Gérer les actifs incorporels difficiles à évaluer
Les actifs incorporels, tels que les brevets ou les marques, posent des défis particuliers en matière de valorisation. La loi de finances pour 2024 permet à l’administration fiscale de réévaluer ces actifs sur la base de résultats postérieurs à la transaction, étendant le délai de reprise à six ans.
Intégrer les prix de transfert dans la stratégie d’implantation
Les prix de transfert ne sont pas seulement une obligation fiscale : ils influencent aussi la stratégie d’implantation de l’entreprise. Ainsi, une politique bien définie peut permettre d’optimiser la charge fiscale de l’organisation, tout en facilitant les relations avec les autorités. Il est donc recommandé d’intégrer cette dimension dès les premières étapes de l’implantation en France.
Se faire accompagner par des experts
Compte tenu de la complexité des règles en matière de prix de transfert et des risques associés, il est largement conseillé de faire appel à des spécialistes en fiscalité internationale pour en assurer le respect. Avocats spécialisés ou experts-comptables pourront ainsi vous accompagner tout au long du processus.
Ce qu’il faut retenir :
- Une implantation réussie en France nécessite une attention particulière aux règles de prix de transfert. Cela suppose une préparation rigoureuse en amont, ainsi que l’établissement d’une documentation cohérente pour se conformer aux exigences fiscales et éviter les sanctions.

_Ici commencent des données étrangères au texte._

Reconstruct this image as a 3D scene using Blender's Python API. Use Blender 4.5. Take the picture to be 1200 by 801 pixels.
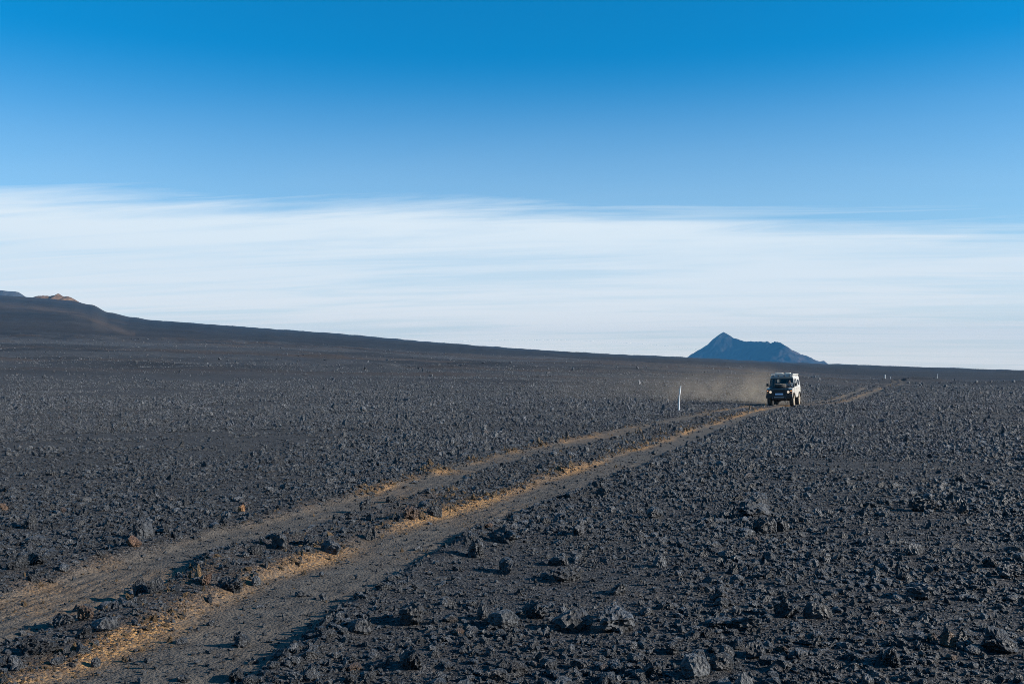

- La France impose trois obligations en matière de prix de transfert (en fonction des seuils de chiffres d’affaires) : documentation, déclaration annuelle et déclaration pays par pays.
- Les prix de transfert doivent être anticipés dès la phase d’implantation pour limiter les risques en matière fiscale.
- Les transactions intragroupe doivent être alignées sur les prix de marché pratiqués entre entités indépendantes.
- En cas de non-conformité, des sanctions financières significatives sont prévues par la loi.